-- Data segment start --
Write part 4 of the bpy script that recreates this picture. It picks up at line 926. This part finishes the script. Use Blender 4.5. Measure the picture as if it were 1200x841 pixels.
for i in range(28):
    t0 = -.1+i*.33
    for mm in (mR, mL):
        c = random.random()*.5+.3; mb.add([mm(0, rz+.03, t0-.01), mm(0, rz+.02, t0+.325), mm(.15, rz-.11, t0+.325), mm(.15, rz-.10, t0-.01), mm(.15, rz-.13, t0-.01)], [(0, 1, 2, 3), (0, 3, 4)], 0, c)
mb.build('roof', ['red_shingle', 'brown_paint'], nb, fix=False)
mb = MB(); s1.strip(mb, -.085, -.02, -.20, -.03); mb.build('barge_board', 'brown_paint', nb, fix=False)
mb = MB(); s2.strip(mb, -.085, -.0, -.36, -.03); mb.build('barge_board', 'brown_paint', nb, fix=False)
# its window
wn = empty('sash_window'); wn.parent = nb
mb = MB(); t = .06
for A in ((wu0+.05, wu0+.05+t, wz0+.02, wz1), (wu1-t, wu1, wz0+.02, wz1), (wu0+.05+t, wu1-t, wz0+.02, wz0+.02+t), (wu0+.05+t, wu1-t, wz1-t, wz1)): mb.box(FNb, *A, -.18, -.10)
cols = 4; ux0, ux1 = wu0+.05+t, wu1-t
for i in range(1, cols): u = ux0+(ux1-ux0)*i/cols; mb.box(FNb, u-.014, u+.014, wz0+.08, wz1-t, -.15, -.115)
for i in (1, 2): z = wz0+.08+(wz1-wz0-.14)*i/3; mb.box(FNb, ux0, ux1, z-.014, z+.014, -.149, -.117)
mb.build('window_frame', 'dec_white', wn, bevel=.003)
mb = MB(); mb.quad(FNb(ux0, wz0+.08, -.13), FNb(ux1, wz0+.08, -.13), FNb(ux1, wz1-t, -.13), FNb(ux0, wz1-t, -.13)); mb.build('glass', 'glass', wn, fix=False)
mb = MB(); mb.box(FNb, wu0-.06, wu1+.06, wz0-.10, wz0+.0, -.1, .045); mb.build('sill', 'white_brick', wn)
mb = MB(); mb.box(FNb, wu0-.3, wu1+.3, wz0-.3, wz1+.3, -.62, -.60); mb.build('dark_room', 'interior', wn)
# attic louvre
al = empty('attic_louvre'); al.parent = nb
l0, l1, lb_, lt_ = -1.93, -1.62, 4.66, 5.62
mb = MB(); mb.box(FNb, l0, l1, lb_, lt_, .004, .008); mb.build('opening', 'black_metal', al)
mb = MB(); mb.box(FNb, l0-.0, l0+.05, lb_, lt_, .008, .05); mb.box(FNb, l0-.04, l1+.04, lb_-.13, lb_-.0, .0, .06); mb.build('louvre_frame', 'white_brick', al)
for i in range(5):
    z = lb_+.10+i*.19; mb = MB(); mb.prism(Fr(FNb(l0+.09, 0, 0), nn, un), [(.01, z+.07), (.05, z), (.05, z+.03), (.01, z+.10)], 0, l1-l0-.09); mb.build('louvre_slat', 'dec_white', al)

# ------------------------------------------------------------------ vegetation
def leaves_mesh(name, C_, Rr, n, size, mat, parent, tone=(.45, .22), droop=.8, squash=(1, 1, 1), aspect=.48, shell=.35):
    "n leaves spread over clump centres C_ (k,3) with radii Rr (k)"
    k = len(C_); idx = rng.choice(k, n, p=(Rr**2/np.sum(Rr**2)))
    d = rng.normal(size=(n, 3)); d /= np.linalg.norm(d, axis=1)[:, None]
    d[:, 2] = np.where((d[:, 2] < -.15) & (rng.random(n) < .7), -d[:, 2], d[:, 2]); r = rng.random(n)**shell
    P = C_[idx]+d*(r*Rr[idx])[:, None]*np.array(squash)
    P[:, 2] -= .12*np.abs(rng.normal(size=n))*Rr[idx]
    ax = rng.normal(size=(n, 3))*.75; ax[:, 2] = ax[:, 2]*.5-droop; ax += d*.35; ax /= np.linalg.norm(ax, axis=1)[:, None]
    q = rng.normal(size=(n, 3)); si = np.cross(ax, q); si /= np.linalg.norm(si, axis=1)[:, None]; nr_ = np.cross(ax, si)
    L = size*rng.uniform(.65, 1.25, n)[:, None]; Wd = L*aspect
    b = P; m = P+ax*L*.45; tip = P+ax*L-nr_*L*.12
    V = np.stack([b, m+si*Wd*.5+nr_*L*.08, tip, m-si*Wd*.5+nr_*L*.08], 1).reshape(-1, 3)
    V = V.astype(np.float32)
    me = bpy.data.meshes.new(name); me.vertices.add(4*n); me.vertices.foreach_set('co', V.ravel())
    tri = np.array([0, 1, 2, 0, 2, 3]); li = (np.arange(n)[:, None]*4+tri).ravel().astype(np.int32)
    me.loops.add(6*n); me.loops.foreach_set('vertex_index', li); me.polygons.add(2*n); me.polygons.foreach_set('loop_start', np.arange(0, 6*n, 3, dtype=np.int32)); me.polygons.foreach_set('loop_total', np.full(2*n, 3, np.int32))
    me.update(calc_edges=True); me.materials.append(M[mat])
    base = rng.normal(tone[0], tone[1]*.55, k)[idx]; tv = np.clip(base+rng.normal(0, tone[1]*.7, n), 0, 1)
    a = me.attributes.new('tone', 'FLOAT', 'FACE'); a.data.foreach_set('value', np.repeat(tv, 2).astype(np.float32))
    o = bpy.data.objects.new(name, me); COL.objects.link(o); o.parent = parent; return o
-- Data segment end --
*Set task*: Exactly reproduce the stretch from the line with "mb.build('dark_room', 'interior', wn)" through the line with "z = lb_+.10+i*.19;", including both ends and nothing else.

*Exercise answer*:
mb = MB(); mb.box(FNb, wu0-.3, wu1+.3, wz0-.3, wz1+.3, -.62, -.60); mb.build('dark_room', 'interior', wn)
# attic louvre
al = empty('attic_louvre'); al.parent = nb
l0, l1, lb_, lt_ = -1.93, -1.62, 4.66, 5.62
mb = MB(); mb.box(FNb, l0, l1, lb_, lt_, .004, .008); mb.build('opening', 'black_metal', al)
mb = MB(); mb.box(FNb, l0-.0, l0+.05, lb_, lt_, .008, .05); mb.box(FNb, l0-.04, l1+.04, lb_-.13, lb_-.0, .0, .06); mb.build('louvre_frame', 'white_brick', al)
for i in range(5):
    z = lb_+.10+i*.19; mb = MB(); mb.prism(Fr(FNb(l0+.09, 0, 0), nn, un), [(.01, z+.07), (.05, z), (.05, z+.03), (.01, z+.10)], 0, l1-l0-.09); mb.build('louvre_slat', 'dec_white', al)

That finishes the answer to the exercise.